**Source data:**
###

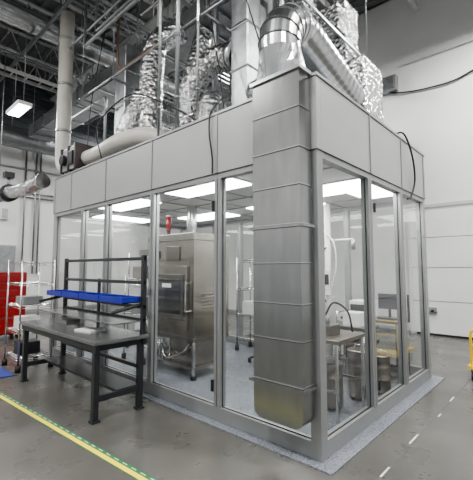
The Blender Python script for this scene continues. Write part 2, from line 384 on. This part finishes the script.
o=MB('insulated_crossover_duct'); o.box(-2.0,-.75,2.0,2.2,5.1,5.5,'foil'); o.box(-2.02,-.73,1.98,2.22,5.28,5.31,'galv'); o.done(.02)
o=MB('overhead_trunk_duct'); o.box(-11.6,-1.9,1.35,2.05,5.95,6.35,'galvd')
x=-11.5
while x<-2.0: o.box(x,x+.03,1.32,2.08,5.92,6.38,'galv'); x+=1.2
for x in (-11,-8,-5,-2.6):
    for y in (1.3,2.1): o.cyl((x,y,5.92),(x,y,H-.7),.008,'galvd',6)
    o.box(x-.02,x+.02,1.28,2.12,5.9,5.93,'galvd')
o.done()
o=MB('overhead_round_duct')
o.tube(dens([Vector((XL+1.6,5.6,6.0)),Vector((-3.2,5.6,6.0)),],.1),lambda f,i:.32+(.012 if i%4==0 else 0),'galv',20)
for x in (-11,-8,-5): o.cyl((x,5.6,6.3),(x,5.6,H-.7),.01,'galvd',6)
o.done()
o=MB('spiral_exhaust_duct')
o.tube(dens([Vector((XL+.9,YF+.5,6.0)),Vector((XL+.9,YB-1.9,6.0))],.1),lambda f,i:.34+(.012 if i%4==0 else 0),'galvd',20)
for y in (-5,-2,1,4): o.cyl((XL+.9,y,6.3),(XL+.9,y,H-.7),.01,'galvd',6)
o.done()
o=MB('white_exhaust_duct')
o.tube(rfill([(-6.1,.3,7.0),(-6.1,.3,3.62),(-5.56,.3,3.62)],.28),.14,'pvc',20)
for z in (4.4,5.4,6.4): o.cyl((-6.1,.3,z),(-6.1,.3,z+.05),.152,'alu',20)
o.tube(cat([(-4.94,.3,3.62),(-4.4,.28,3.6),(-3.8,.25,3.62),(-3.2,.3,3.6),(-2.9,.45,3.5),(-2.85,.5,3.28)]),lambda f,i:.14*(1+.03*(i%2)),'pvc',20)
o.done()
o=MB('inline_fan_box'); o.box(-5.55,-4.95,.08,.52,3.42,3.84,'alu')
for x in (-5.58,-5.27,-4.98): o.box(x,x+.04,.05,.55,3.39,3.87,'redd')
for x in (-5.5,-5.0): 
    for y in (.1,.46): o.box(x,x+.04,y,y+.04,HT+.0,3.42,'galvd')
o.cyl((-5.4,.3,3.84),(-5.4,.3,3.98),.07,'black'); o.box(-5.2,-5.05,.04,.08,3.5,3.75,'black'); o.cyl((-5.42,.0,3.62),(-5.42,.08,3.62),.1,'black',16)
o.done(.006)
flex('foil_flex_duct',[(-5.98,-.1,3.3),(-6.6,-.15,3.25),(-7.3,-.1,3.3),(-8.0,-.1,3.35)],.13)
o=MB('exhaust_valve'); o.cyl((-8.2,-.1,3.35),(-8.0,-.1,3.35),.2,'black',20); o.cyl((-8.5,-.1,3.35),(-8.2,-.1,3.35),.15,'blue',20); o.cyl((-8.15,-.1,3.5),(-8.15,-.1,3.75),.04,'alu'); o.box(-8.25,-8.05,-.2,0,3.72,3.85,'black')
o.cyl((-9.6,-.1,3.35),(-8.5,-.1,3.35),.12,'galv',16); o.cyl((-8.9,-.1,3.4),(-8.9,-.1,H-.7),.01,'galvd',6); o.done()
o=MB('pipe_support_strut')
for x in (-5.4,-4.2,-3.0,-1.8,-.7):
    o.cyl((x,.35,4.9),(x,.35,H-.7),.008,'galvd',6); o.cyl((x,2.9,4.9),(x,2.9,H-.7),.008,'galvd',6)
    o.box(x-.015,x+.015,.3,2.95,4.9,4.93,'galvd')
for y in (.35,2.9): o.cyl((-5.6,y,4.95),(-.7,y,4.95),.018,'galvd',8)
o.done()
def pipe(pts,r,k='galvd'):
    o=MB('process_pipe'); o.tube(rfill(pts,.08,4),r,k,8)
    for z in (3.9,4.8):
        p=Vector(pts[0]); o.cyl((p.x,p.y,z),(p.x,p.y,z+.04),r*1.35,k,8)
    o.done()
for (x,y,z,x2,k,r) in [(-.75,.35,6.1,-4.9,'galvd',.025),(-1.9,.3,5.6,-3.3,'chrome',.02),(-2.3,.28,5.9,-5.2,'galvd',.03),(-3.1,.55,5.2,-4.4,'copper',.014),(-4.25,1.2,5.4,-5.6,'galvd',.025),(-5.3,.8,5.1,-7.5,'galvd',.03),(-.7,1.15,5.9,-2.7,'chrome',.02),(-2.75,.3,6.2,-6.5,'galvd',.02)]:
    pipe([(x,y,HT-.005),(x,y,z),(x2,y,z),(x2,y,H-.8)],r,k)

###

**Given request:** Transcribe the full listing above exactly, with the images removed.

**Exercise result:**
The Blender Python script for this scene continues. Write part 2, from line 384 on. This part finishes the script.
o=MB('insulated_crossover_duct'); o.box(-2.0,-.75,2.0,2.2,5.1,5.5,'foil'); o.box(-2.02,-.73,1.98,2.22,5.28,5.31,'galv'); o.done(.02)
o=MB('overhead_trunk_duct'); o.box(-11.6,-1.9,1.35,2.05,5.95,6.35,'galvd')
x=-11.5
while x<-2.0: o.box(x,x+.03,1.32,2.08,5.92,6.38,'galv'); x+=1.2
for x in (-11,-8,-5,-2.6):
    for y in (1.3,2.1): o.cyl((x,y,5.92),(x,y,H-.7),.008,'galvd',6)
    o.box(x-.02,x+.02,1.28,2.12,5.9,5.93,'galvd')
o.done()
o=MB('overhead_round_duct')
o.tube(dens([Vector((XL+1.6,5.6,6.0)),Vector((-3.2,5.6,6.0)),],.1),lambda f,i:.32+(.012 if i%4==0 else 0),'galv',20)
for x in (-11,-8,-5): o.cyl((x,5.6,6.3),(x,5.6,H-.7),.01,'galvd',6)
o.done()
o=MB('spiral_exhaust_duct')
o.tube(dens([Vector((XL+.9,YF+.5,6.0)),Vector((XL+.9,YB-1.9,6.0))],.1),lambda f,i:.34+(.012 if i%4==0 else 0),'galvd',20)
for y in (-5,-2,1,4): o.cyl((XL+.9,y,6.3),(XL+.9,y,H-.7),.01,'galvd',6)
o.done()
o=MB('white_exhaust_duct')
o.tube(rfill([(-6.1,.3,7.0),(-6.1,.3,3.62),(-5.56,.3,3.62)],.28),.14,'pvc',20)
for z in (4.4,5.4,6.4): o.cyl((-6.1,.3,z),(-6.1,.3,z+.05),.152,'alu',20)
o.tube(cat([(-4.94,.3,3.62),(-4.4,.28,3.6),(-3.8,.25,3.62),(-3.2,.3,3.6),(-2.9,.45,3.5),(-2.85,.5,3.28)]),lambda f,i:.14*(1+.03*(i%2)),'pvc',20)
o.done()
o=MB('inline_fan_box'); o.box(-5.55,-4.95,.08,.52,3.42,3.84,'alu')
for x in (-5.58,-5.27,-4.98): o.box(x,x+.04,.05,.55,3.39,3.87,'redd')
for x in (-5.5,-5.0): 
    for y in (.1,.46): o.box(x,x+.04,y,y+.04,HT+.0,3.42,'galvd')
o.cyl((-5.4,.3,3.84),(-5.4,.3,3.98),.07,'black'); o.box(-5.2,-5.05,.04,.08,3.5,3.75,'black'); o.cyl((-5.42,.0,3.62),(-5.42,.08,3.62),.1,'black',16)
o.done(.006)
flex('foil_flex_duct',[(-5.98,-.1,3.3),(-6.6,-.15,3.25),(-7.3,-.1,3.3),(-8.0,-.1,3.35)],.13)
o=MB('exhaust_valve'); o.cyl((-8.2,-.1,3.35),(-8.0,-.1,3.35),.2,'black',20); o.cyl((-8.5,-.1,3.35),(-8.2,-.1,3.35),.15,'blue',20); o.cyl((-8.15,-.1,3.5),(-8.15,-.1,3.75),.04,'alu'); o.box(-8.25,-8.05,-.2,0,3.72,3.85,'black')
o.cyl((-9.6,-.1,3.35),(-8.5,-.1,3.35),.12,'galv',16); o.cyl((-8.9,-.1,3.4),(-8.9,-.1,H-.7),.01,'galvd',6); o.done()
o=MB('pipe_support_strut')
for x in (-5.4,-4.2,-3.0,-1.8,-.7):
    o.cyl((x,.35,4.9),(x,.35,H-.7),.008,'galvd',6); o.cyl((x,2.9,4.9),(x,2.9,H-.7),.008,'galvd',6)
    o.box(x-.015,x+.015,.3,2.95,4.9,4.93,'galvd')
for y in (.35,2.9): o.cyl((-5.6,y,4.95),(-.7,y,4.95),.018,'galvd',8)
o.done()
def pipe(pts,r,k='galvd'):
    o=MB('process_pipe'); o.tube(rfill(pts,.08,4),r,k,8)
    for z in (3.9,4.8):
        p=Vector(pts[0]); o.cyl((p.x,p.y,z),(p.x,p.y,z+.04),r*1.35,k,8)
    o.done()
for (x,y,z,x2,k,r) in [(-.75,.35,6.1,-4.9,'galvd',.025),(-1.9,.3,5.6,-3.3,'chrome',.02),(-2.3,.28,5.9,-5.2,'galvd',.03),(-3.1,.55,5.2,-4.4,'copper',.014),(-4.25,1.2,5.4,-5.6,'galvd',.025),(-5.3,.8,5.1,-7.5,'galvd',.03),(-.7,1.15,5.9,-2.7,'chrome',.02),(-2.75,.3,6.2,-6.5,'galvd',.02)]:
    pipe([(x,y,HT-.005),(x,y,z),(x2,y,z),(x2,y,H-.8)],r,k)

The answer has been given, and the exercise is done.